Crossing the country for a paycheck: Wood artist hits the road

One of artist Peter Czuk's benches
Peter Czuk

Earlier this month Kendall artist Peter Czuk was in Kalamazoo’s Bronson Park, building his booth for the KIA Art Fair. Czuk will repeat this setting-up process at many other art fairs this year from Washington and California to the East Coast. He says it’s a way to get his work in front of potential customers.

 

“There’s a lot of people that go to shows to buy American craft," he says. "It’s an opportunity for them to meet the artist that built the piece and have this bond with them. And, there’s people who collect fine furniture. It’s not what you could get in any other way.”

But, Czuk says traveling to art fairs can be hard on an artist. He relies on help from his family with the challenges of unloading and setting up, working the long show hours, and then tearing down and reloading what didn’t sell at the end of each fair.

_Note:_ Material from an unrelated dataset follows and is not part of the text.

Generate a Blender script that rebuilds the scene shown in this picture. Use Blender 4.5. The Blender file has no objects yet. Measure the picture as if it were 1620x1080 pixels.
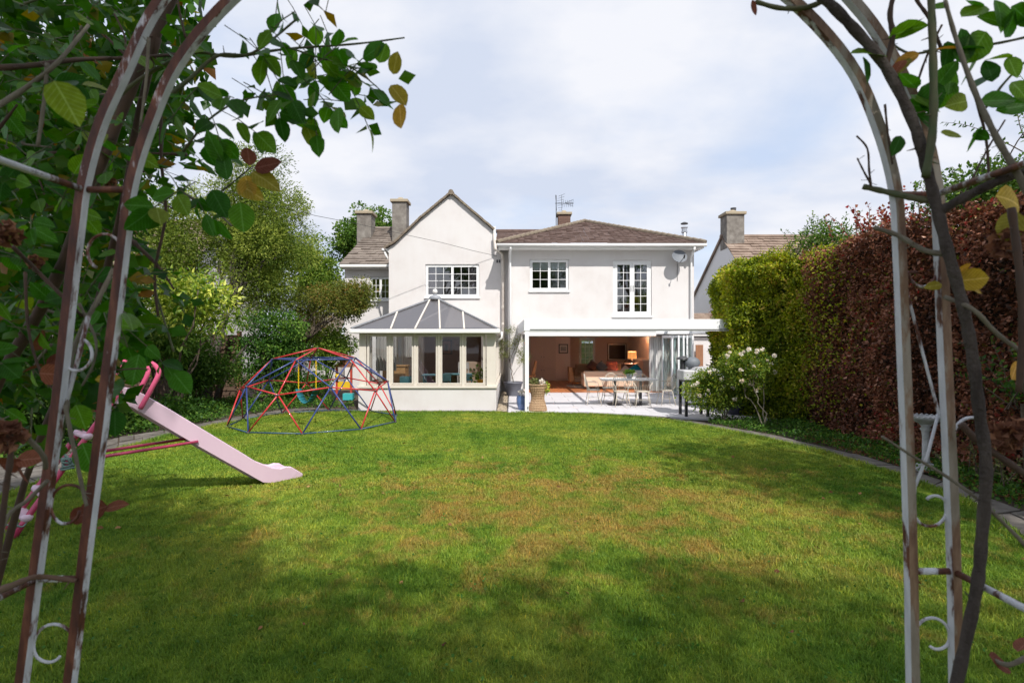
import bpy, math, random
import numpy as np
from mathutils import Vector, Matrix, noise as mn
random.seed(7); rng = np.random.default_rng(7)
R = math.radians
sc = bpy.context.scene
# ---------------------------------------------------------------- camera, sky, sun, exposure
CAMH = 1.8
cam = bpy.data.cameras.new('camera'); cam_o = bpy.data.objects.new('camera', cam); sc.collection.objects.link(cam_o)
cam.lens = 19.0; cam.sensor_width = 36.0; cam.clip_start = 0.05; cam.clip_end = 2000
cam_o.location = (0, 0, CAMH); cam_o.rotation_euler = (R(90), 0, 0)
cam.dof.use_dof = True; cam.dof.focus_distance = 13.0; cam.dof.aperture_fstop = 6.3
sc.camera = cam_o
SUN = Vector((0.38, -1.0, 1.18)).normalized()          # direction towards the sun
el = math.asin(SUN.z); az = math.atan2(SUN.x, SUN.y)
w = bpy.data.worlds.new('World'); sc.world = w; w.use_nodes = True
nt = w.node_tree; nt.nodes.clear(); L = nt.links.new
def N(t, **k):
    n = nt.nodes.new(t)
    for a, b in k.items(): setattr(n, a, b)
    return n
sky = N('ShaderNodeTexSky', sky_type='NISHITA'); sky.sun_disc = False; sky.sun_elevation = el; sky.sun_rotation = az
sky.air_density = 1.2; sky.dust_density = 1.0; sky.ozone_density = 1.2
tc = N('ShaderNodeTexCoord'); sep = N('ShaderNodeSeparateXYZ'); L(tc.outputs['Generated'], sep.inputs[0])
zz = N('ShaderNodeMath', operation='ADD'); L(sep.outputs['Z'], zz.inputs[0]); zz.inputs[1].default_value = 0.28
zm = N('ShaderNodeMath', operation='MAXIMUM'); L(zz.outputs[0], zm.inputs[0]); zm.inputs[1].default_value = 0.12
dv = N('ShaderNodeVectorMath', operation='DIVIDE'); L(tc.outputs['Generated'], dv.inputs[0])
cb = N('ShaderNodeCombineXYZ'); L(zm.outputs[0], cb.inputs[0]); L(zm.outputs[0], cb.inputs[1]); L(zm.outputs[0], cb.inputs[2]); L(cb.outputs[0], dv.inputs[1])
n1 = N('ShaderNodeTexNoise'); n1.inputs['Scale'].default_value = 1.15; n1.inputs['Detail'].default_value = 7; n1.inputs['Roughness'].default_value = 0.52; n1.inputs['Distortion'].default_value = 0.25
mp = N('ShaderNodeMapping'); mp.inputs['Location'].default_value = (3.1, 0.8, 0.4); mp.inputs['Scale'].default_value = (1, 1.3, 1.0); L(dv.outputs[0], mp.inputs[0]); L(mp.outputs[0], n1.inputs['Vector'])
r1 = N('ShaderNodeValToRGB'); r1.color_ramp.elements[0].position = 0.28; r1.color_ramp.elements[1].position = 0.53; L(n1.outputs['Fac'], r1.inputs[0])
n2 = N('ShaderNodeTexNoise'); n2.inputs['Scale'].default_value = 1.9; n2.inputs['Detail'].default_value = 8; n2.inputs['Roughness'].default_value = 0.5; L(mp.outputs[0], n2.inputs['Vector'])
r2 = N('ShaderNodeValToRGB'); r2.color_ramp.elements[0].position = 0.38; r2.color_ramp.elements[1].position = 0.60
r2.color_ramp.elements[0].color = (4.5, 4.95, 5.95, 1); r2.color_ramp.elements[1].color = (6.1, 6.2, 6.6, 1); L(n2.outputs['Fac'], r2.inputs[0])
hb = N('ShaderNodeMixRGB'); hb.inputs['Fac'].default_value = 0.62; hb.inputs[2].default_value = (4.7, 5.6, 7.4, 1); L(sky.outputs[0], hb.inputs[1])
mx = N('ShaderNodeMixRGB'); L(r1.outputs[0], mx.inputs['Fac']); L(hb.outputs[0], mx.inputs[1]); L(r2.outputs[0], mx.inputs[2])
bg = N('ShaderNodeBackground'); bg.inputs['Strength'].default_value = 0.099; L(mx.outputs[0], bg.inputs['Color'])
wo = N('ShaderNodeOutputWorld'); L(bg.outputs[0], wo.inputs[0])
sl = bpy.data.lights.new('sun', 'SUN'); sl.energy = 3.4; sl.angle = R(0.8); sl.color = (1.0, 0.955, 0.90)
so = bpy.data.objects.new('sun', sl); sc.collection.objects.link(so); so.rotation_euler = SUN.to_track_quat('Z', 'Y').to_euler(); so.location = (10, -20, 30)
vs = sc.view_settings; vs.view_transform = 'Standard'; vs.look = 'None'; vs.gamma = 1; vs.exposure = 0.6; vs.use_curve_mapping = False
sc.cycles.max_bounces = 8; sc.cycles.transparent_max_bounces = 16; sc.cycles.use_denoising = True
C = sc.collection
F = 855.0
def P(px, py, Y): return Vector(((px-810)*Y/F, Y, CAMH+(540-py)*Y/F))
def G(px, py):
    Y = CAMH*F/(py-540); return ((px-810)*Y/F, Y)
# ---------------------------------------------------------------- materials
MATS = {}
def ramp(nt, fac, stops):
    r = nt.nodes.new('ShaderNodeValToRGB'); e = r.color_ramp.elements
    while len(e) < len(stops): e.new(0.5)
    for i, (p, c) in enumerate(stops): e[i].position = p; e[i].color = (*c, 1)
    nt.links.new(fac, r.inputs[0]); return r.outputs[0]
def noise_n(nt, scale, detail=4, rough=0.55, coord='Object', sc3=None, dist=0.0):
    t = nt.nodes.new('ShaderNodeTexCoord') if coord != 'World' else nt.nodes.new('ShaderNodeNewGeometry')
    o = t.outputs['Position'] if coord == 'World' else t.outputs[coord]
    if sc3:
        m = nt.nodes.new('ShaderNodeMapping'); m.inputs['Scale'].default_value = sc3; nt.links.new(o, m.inputs[0]); o = m.outputs[0]
    n = nt.nodes.new('ShaderNodeTexNoise'); n.inputs['Scale'].default_value = scale; n.inputs['Detail'].default_value = detail; n.inputs['Roughness'].default_value = rough; n.inputs['Distortion'].default_value = dist
    nt.links.new(o, n.inputs['Vector']); return n.outputs['Fac']
def mat(name, col, rough=0.6, metal=0.0, col2=None, nscale=8.0, bump=0.0, bscale=60.0, spec=0.5, stops=None, sc3=None, coord='World', emit=None, objrand=0.0, coat=0.0):
    m = bpy.data.materials.new(name); m.use_nodes = True; nt = m.node_tree; b = nt.nodes['Principled BSDF']
    b.inputs['Roughness'].default_value = rough; b.inputs['Metallic'].default_value = metal; b.inputs['Specular IOR Level'].default_value = spec
    b.inputs['Coat Weight'].default_value = coat
    b.inputs['Base Color'].default_value = (*col, 1)
    out = None
    if stops: out = ramp(nt, noise_n(nt, nscale, 6, 0.6, coord, sc3), stops)
    elif col2: out = ramp(nt, noise_n(nt, nscale, 6, 0.6, coord, sc3), [(0.3, col), (0.7, col2)])
    if objrand:
        oi = nt.nodes.new('ShaderNodeObjectInfo'); h = nt.nodes.new('ShaderNodeHueSaturation'); mr = nt.nodes.new('ShaderNodeMapRange')
        mr.inputs['To Min'].default_value = 1-objrand; mr.inputs['To Max'].default_value = 1+objrand
        nt.links.new(oi.outputs['Random'], mr.inputs[0]); nt.links.new(mr.outputs[0], h.inputs['Value'])
        if out: nt.links.new(out, h.inputs['Color'])
        else: h.inputs['Color'].default_value = (*col, 1)
        out = h.outputs[0]
    if out: nt.links.new(out, b.inputs['Base Color'])
    if bump:
        bp = nt.nodes.new('ShaderNodeBump'); bp.inputs['Strength'].default_value = bump; bp.inputs['Distance'].default_value = 0.01
        nt.links.new(noise_n(nt, bscale, 5, 0.6, coord), bp.inputs['Height']); nt.links.new(bp.outputs[0], b.inputs['Normal'])
    if emit: b.inputs['Emission Color'].default_value = (*emit[0], 1); b.inputs['Emission Strength'].default_value = emit[1]
    MATS[name] = m; return m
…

“Doing this for yourself,” he says, “I mean you have to do the business end, that’s a whole different mindset. You have to apply to the shows and all that. Then you have to set up store all around the country and hopefully have enough energy to deal with the public when the time comes. And, the weather. There’s a lot of variables.”

The hustle and bustle of an art fair is in complete contrast with Czuk’s usual routine. In the tiny village of Kendall, just west of Gobles, along the Kal-Haven Trail, he has a studio and warehouse full of wood, tons of ash, walnut, cherry and redwood, in pieces of every size. He favors wood with character.

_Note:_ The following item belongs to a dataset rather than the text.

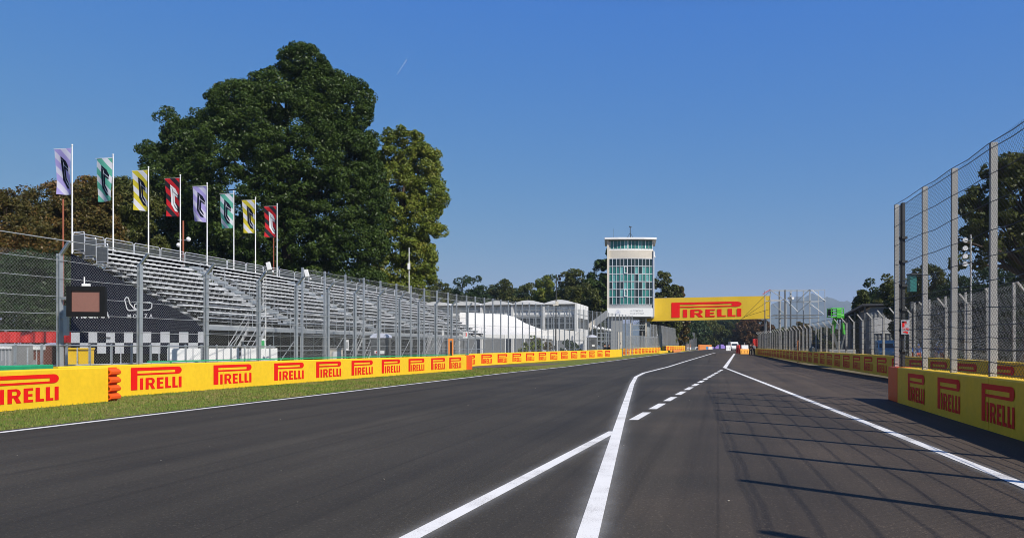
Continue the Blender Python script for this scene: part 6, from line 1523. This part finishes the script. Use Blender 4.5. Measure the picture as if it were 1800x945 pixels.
# ================================================================== MOUNTAINS, AIR, CONTRAIL
def mountains():
    g = np.random.default_rng(4); Ym = 6000.0; mb = MB(); xs = np.linspace(1000, 1650, 130); rows = 7; vs = []
    prof = np.interp(xs, [1000, 1150, 1230, 1290, 1345, 1390, 1425, 1455, 1490, 1530, 1580, 1650], [590, 560, 540, 528, 536, 526, 517, 524, 531, 548, 566, 590])
    prof = prof + 2.2 * np.sin(xs * .21) + 1.3 * np.sin(xs * .53 + 1) + g.normal(size=len(xs)) * .5
    for j in range(rows):
        s_ = j / (rows - 1)
        for x, y in zip(xs, prof):
            Y = Ym - 1600 * (1 - s_); z = (PZ(y, Ym)) * (s_ ** 1.2) + (0.0 if j in (0, rows - 1) else g.normal() * 12)
            vs.append((PX(x, Ym), Y, max(0.5, z)))
    for j in range(2):
        for x, y in zip(xs, prof): vs.append((PX(x, Ym), Ym + 800 * (j + 1), PZ(y, Ym) * (0.5, 0.0)[j]))
    n = len(xs); fs = [(j * n + i, j * n + i + 1, (j + 1) * n + i + 1, (j + 1) * n + i) for j in range(rows + 1) for i in range(n - 1)]
    mb.add(vs, fs); mm('hill', (0.06, 0.075, 0.05), 0.95, var=0.4, scale=0.01)
    setting(mb.obj('mountains', 'hill', smooth=True))
mountains()
HAZE = 0.00012
if HAZE:
    m = bpy.data.materials.new('haze_air'); m.use_nodes = True; nt = m.node_tree; nt.nodes.clear()
    out = nt.nodes.new('ShaderNodeOutputMaterial'); pv = nt.nodes.new('ShaderNodeVolumePrincipled')
    pv.inputs['Color'].default_value = (0.62, 0.78, 1.0, 1); pv.inputs['Density'].default_value = HAZE; pv.inputs['Anisotropy'].default_value = 0.0
    nt.links.new(pv.outputs['Volume'], out.inputs['Volume']); M['haze_air'] = m
    mb = MB(); mb.box((500, 3450, 240), (10400, 7900, 482)); h = mb.obj('haze', 'haze_air'); h['kind'] = 'stuff'; h['label'] = 'pale blue air between the camera and the mountains'
SC.cycles.volume_bounces = 0
m, nt, b = new_mat('vapour'); b.inputs['Base Color'].default_value = (.9, .9, .9, 1); b.inputs['Alpha'].default_value = 0.10; M['vapour'] = m
Yc_ = 9000.0; c = MB(); c.tube(P(698, 131, Yc_), P(715, 105, Yc_), 3, 8, r2=8); o = c.obj('contrail', 'vapour'); o['kind'] = 'stuff'; o['label'] = 'short faint vapour trail in the blue sky'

“A concentration of heavy grain, a lot of eyes in there, a lot of pattern," says Czuk. "You’ll get some with a little bit of bark and sometimes the bare skin is interesting.”

One of Czuk’s friends owns a saw mill and keeps an eye out for the more unusual chunks of wood that can be made into art.

“He comes across an interesting piece of wood and he says that looks like a Pete Czuk log,”  says Czuk.

One of those 'Pete Czuk' logs has become a bench, put together with careful attention to details in the wood grain.

“I air dry these pieces and let them cup and bend the way they want," Czuk says. "I like to keep that form in there, it adds structural strength and a sculptural look to it.”

Czuk has designed a shelving system that combines artistic flair with interchangeable pieces. He uses the internet to trade ideas with customers. It’s a tool that lets Czuk spend more time in his workspace creating, and less time traveling to art fairs.

“I’m going more and more in that direction because I don’t want to do thirteen shows a year forever,” he says.